* [Dataset rows]:
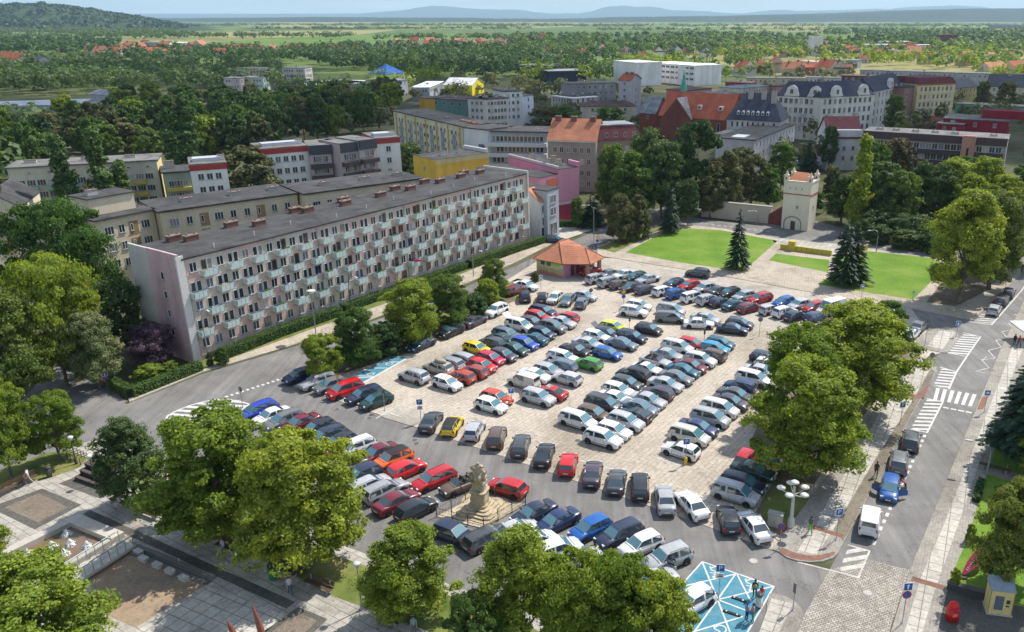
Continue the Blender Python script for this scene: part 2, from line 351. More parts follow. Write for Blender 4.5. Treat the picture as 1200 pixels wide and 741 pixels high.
clip_stripes('hatched_area', [(1130, 391), (1148, 394.5), (1133, 418), (1107, 413)], R(-12), .95, .42, .016)
lines('hatched_area_outline', [[(1107, 413), (1133, 418), (1149, 395), (1129, 390)]], .18, .0165)
clip_stripes('hatched_area', [(1104, 431), (1121, 436), (1112, 456), (1094, 452)], R(-12), .95, .42, .016)
lines('hatched_area_outline', [[(1102, 430.5), (1121, 436), (1112, 456)], [(1133, 418), (1121, 436)]], .22, .0165)
clip_stripes('hatched_area', [(1087, 467), (1105, 471), (1086.5, 507), (1067, 503)], R(-4), .95, .42, .016)
lines('hatched_area_outline', [[(1087, 467.5), (1105, 471), (1086.5, 507), (1068, 503.5)]], .2, .0165)
clip_stripes('hatched_area', [(1139, 377), (1163, 380), (1170, 371), (1150, 368)], R(-12), .95, .42, .016, M_wornpaint)
lines('bay_edge_line', [[(1137, 377.5), (1162, 381), (1197, 341), (1225, 298)]], .18, .0165)
clip_stripes('hatched_area', [(995, 640), (1019, 646.5), (1006, 676), (983, 669)], R(14), 1.0, .5, .018, M_wornpaint)
lines('hatched_area_outline', [[(994, 639), (1019, 646), (1006, 677), (975, 669), (935, 659)]], .16, .0185, M_wornpaint)
stripes('zebra_crossing', [(1092, 468), (1095.5, 454.5), (1147, 463), (1141, 477)], 6, .52, .016)
dashes('stop_line', (1105, 477.5), (1141, 484.5), 4, .35, .75, .016)
dashes('parking_bay_dashes', (1084, 510), (1021, 643), 19, .3, .5, .016)
lines('zigzag_line', [[(1200, 369), (1189, 368.5), (1195, 372), (1182, 379), (1189, 386), (1174, 389), (1181, 397), (1167, 399), (1173, 407), (1158, 411), (1166, 420), (1151, 422)], [(1151, 423), (1157, 417.5), (1150, 422.5), (1155, 438)], ][:1] + [[(1151, 422.5), (1156, 418.5)], [(1150, 421.5), (1159, 431.5), (1144, 435), (1155, 437.5)]], .14, .016, M_wornpaint)
# disabled bays painted blue
bay = [(822, 658.5), (907, 687.5), (868, 760), (770, 735), (800, 685)]
sheet('disabled_bay_paint', bay, .012, M_blue)
lines('disabled_bay_line', [[(794, 691), (823, 658.5), (907, 687.5), (862, 765)], [(823, 659), (841, 703), (857, 745)], [(862, 673), (841, 703), (812, 743)], [(864, 674), (880, 705)], [(802, 687), (862, 673)], [(841, 703), (906, 687.5)], [(818, 696), (841, 703), (875, 716)], [(800, 722), (841, 703)], [(812, 741), (870, 723)]], .14, .016)
def wheelchair_sign(c, rz, s, z, name='wheelchair_pictogram'):
    mb = MB(); cs, sn = math.cos(rz), math.sin(rz)
    def T(x, y): return (c.x + (x * cs - y * sn) * s, c.y + (x * sn + y * cs) * s, z)
    def seg(a, b_, w):
        a = Vector((*a, 0)); b_ = Vector((*b_, 0)); d = (b_ - a).normalized(); n = Vector((-d.y, d.x, 0)) * w / 2
        mb.add([T(q.x, q.y) for q in (a - n, b_ - n, b_ + n, a + n)], [(0, 1, 2, 3)])
    arc = [(-.05 + .42 * math.cos(a), -.25 + .42 * math.sin(a)) for a in [R(k) for k in range(110, 370, 20)]]
    for a, b_ in zip(arc, arc[1:]): seg(a, b_, .13)
    seg((-.05, .55), (-.0, -.05), .16); seg((0, -.05), (.38, -.08), .14); seg((.38, -.1), (.55, -.55), .14); seg((-.02, .3), (.35, .25), .11)
    mb.add([T(-.05 + .14 * math.cos(R(k)), .75 + .14 * math.sin(R(k))) for k in range(0, 360, 45)], [tuple(range(8))])
    return tag(mb.build(name, M_white), kind='structure')
wheelchair_sign(G(838, 670), R(160), 1.0, .0175); wheelchair_sign(G(880, 685), R(160), 1.0, .0175); wheelchair_sign(G(843, 740), R(160), 1.0, .0175)
mb = MB()
for a, b_ in (((815, 685), (833, 692)), ((857, 700), (874, 706)), ((847, 716), (868, 723))):
    A, B = G(*a), G(*b_); c = (A + B) / 2; d = B - A
    w = MB(); w.box((0, 0, 0), (d.length, .22, .11), 0, 0, .9); w.box((-d.length * .3, 0, .102), (.12, .16, .012), 0, 1); w.box((d.length * .3, 0, .102), (.12, .16, .012), 0, 1)
    o = w.build('wheel_stop', [PM((.03, .03, .032)), PM((.5, .5, .48))], None, (c.x, c.y, .012), math.atan2(d.y, d.x))
    tag(o, 'black rubber wheel stop on the blue bay ' + {815: 'beside the white car', 857: 'farthest right, near the standing people', 847: 'lowest of the three'}[a[0]], 'wheel stop', 'wheel stops on the blue parking bays')
# upper blue bay strip in the car park
sheet('disabled_bay_paint', [(406, 446), (455, 419), (477, 419.5), (424, 450)], Z1 + .006, M_blue)
lines('disabled_bay_line', [[(403, 447), (459, 418), (480, 419), (424, 451)], [(424, 450), (478, 419.5)], [(418, 441), (440, 442)], [(412, 443.5), (436, 443)], [(433, 432), (457, 432)], [(448, 424), (470, 425)]], .2, Z1 + .010)
wheelchair_sign(G(433, 438.5), R(57), 1., Z1 + .013); wheelchair_sign(G(455, 426.5), R(57), 1., Z1 + .013)
# worn bay lines and arrows in the car park
lines('worn_bay_lines', [[(415, 470), (470, 489)], [(441, 491), (468, 475)], [(516, 489), (560, 500)], [(600, 517), (632, 527)], [(680, 540), (716, 550)], [(770, 537), (800, 548)], [(588, 472), (622, 484)], [(500, 447), (520, 455)], [(690, 347), (720, 352)], [(872, 392), (905, 400)], [(793, 570), (840, 590)], [(818, 545), (829, 552)]], .16, Z1 + .004, M_wornpaint)
mb = MB()
for (x, y) in ((545, 453), (677, 517), (782, 511), (976, 380), (742, 368), (433, 490), (395, 480), (486, 516), (836, 608), (883, 657.7), (1017, 695), (488, 520), (590, 540)):
    c = G(x, y); r = .38; p = [(c.x + r * math.cos(a * PI / 8), c.y + r * math.sin(a * PI / 8)) for a in range(16)]; z = Z1 + .02 if y < 520 and x > 440 and x != 486 and x != 488 else .03
    c_ = MB(); c_.prism([(q[0] - c.x, q[1] - c.y) for q in p], 0, .008, 0); c_.prism([((q[0] - c.x) * .8, (q[1] - c.y) * .8) for q in p], .008, .014, 1)
    o = c_.build('manhole_cover', [PM((.30, .27, .23)), PM((.10, .095, .09))] if x < 850 else [PM((.36, .34, .3)), PM((.42, .40, .36))], None, (c.x, c.y, z - .008)); o['kind'] = 'structure'
# ================================================================ CARS
def paint_mat():
    m, t, b = nt('car_paint', .28, .5); oi = t.nodes.new('ShaderNodeObjectInfo')
    n1 = noise(t, 3., 4, .6, wpos(t)); r = ramp(t, n1.outputs[0], [(.3, (.86, .85, .84)), (.7, (1.06, 1.06, 1.06))])
    t.links.new(mixc(t, 1., oi.outputs['Color'], r.outputs[0], 'MULTIPLY'), b.inputs['Base Color'])
    rr = N(t, 'ShaderNodeMapRange'); rr.inputs[3].default_value = .22; rr.inputs[4].default_value = .45; t.links.new(n1.outputs[0], rr.inputs[0]); t.links.new(rr.outputs[0], b.inputs['Roughness'])
    b.inputs['Coat Weight'].default_value = .5; b.inputs['Coat Roughness'].default_value = .08; return m
M_paint = paint_mat()
M_cglass = nt('car_glass', .04, .9)[0]; MATS['car_glass'].node_tree.nodes['Principled BSDF'].inputs['Base Color'].default_value = (.03, .048, .056, 1)
MATS['car_glass'].node_tree.nodes['Principled BSDF'].inputs['Coat Weight'].default_value = 1
M_wind = nt('windscreen_glass', .05, .9)[0]; MATS['windscreen_glass'].node_tree.nodes['Principled BSDF'].inputs['Base Color'].default_value = (.075, .19, .225, 1); MATS['windscreen_glass'].node_tree.nodes['Principled BSDF'].inputs['Coat Weight'].default_value = 1  # teal base puts the reflected sky into the windscreen's colour
M_trim = PM((.03, .03, .032), .6); M_tyre = PM((.025, .025, .026), .9); M_rim = PM((.42, .42, .43), .35, .6); M_blackrim = M_rim
M_lamp = PM((.62, .64, .66), .15); M_tail = PM((.32, .02, .02), .25); M_plate = PM((.65, .65, .62), .5); M_seat = PM((.06, .055, .05), .9)
# side outline: x along the car (0 = nose, 1 = tail)
CT = {
 'hatch':  dict(L=4.15, W=1.76, H=1.48, hood=.95, belt=.92, cowl=.24, rf=.42, rr=.90, tail=.985, deck=None),
 'small':  dict(L=3.65, W=1.66, H=1.50, hood=.98, belt=.94, cowl=.20, rf=.38, rr=.90, tail=.985, deck=None),
 'saloon': dict(L=4.65, W=1.80, H=1.45, hood=.92, belt=.93, cowl=.255, rf=.42, rr=.70, tail=.855, deck=1.0),
 'estate': dict(L=4.70, W=1.80, H=1.49, hood=.93, belt=.93, cowl=.25, rf=.40, rr=.92, tail=.985, deck=None, rails=1),
 'suv':    dict(L=4.45, W=1.84, H=1.66, hood=1.08, belt=1.06, cowl=.25, rf=.40, rr=.90, tail=.98, deck=None, rails=1, cl=.24),
 'mpv':    dict(L=4.60, W=1.82, H=1.70, hood=1.05, belt=1.02, cowl=.18, rf=.36, rr=.93, tail=.985, deck=None, rails=1),
 'coupe':  dict(L=4.35, W=1.80, H=1.36, hood=.88, belt=.90, cowl=.28, rf=.47, rr=.68, tail=.92, deck=.94),
 'panel_van': dict(L=4.35, W=1.78, H=1.84, hood=1.08, belt=1.08, cowl=.22, rf=.36, rr=.985, tail=.995, deck=None, van=1),
 'large_van': dict(L=5.4, W=2.02, H=2.45, hood=1.25, belt=1.25, cowl=.15, rf=.29, rr=.985, tail=.995, deck=None, van=1),
 'convertible': dict(L=4.35, W=1.78, H=1.30, hood=.90, belt=.90, cowl=.30, rf=.42, rr=.66, tail=.80, deck=.93, open=1),
}
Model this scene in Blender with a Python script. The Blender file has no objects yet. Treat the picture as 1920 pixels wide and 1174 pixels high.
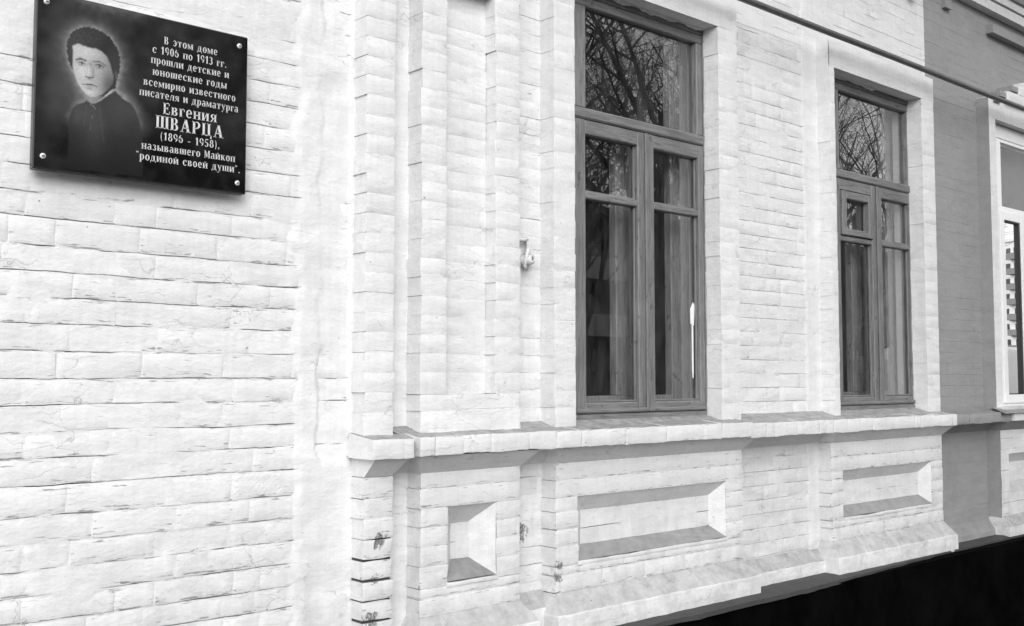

* [Written exercise]:
Copy every line of the listing that includes the string "this".

* [Exercise output]:
Continue the Blender Python script for this scene: part 2, from line 351. More parts follow. Write for Blender 4.5. Treat the picture as 1200 pixels wide and 741 pixels high.
Model this scene in Blender with a Python script. The Blender file has no objects yet. Treat the picture as 1920 pixels wide and 1174 pixels high.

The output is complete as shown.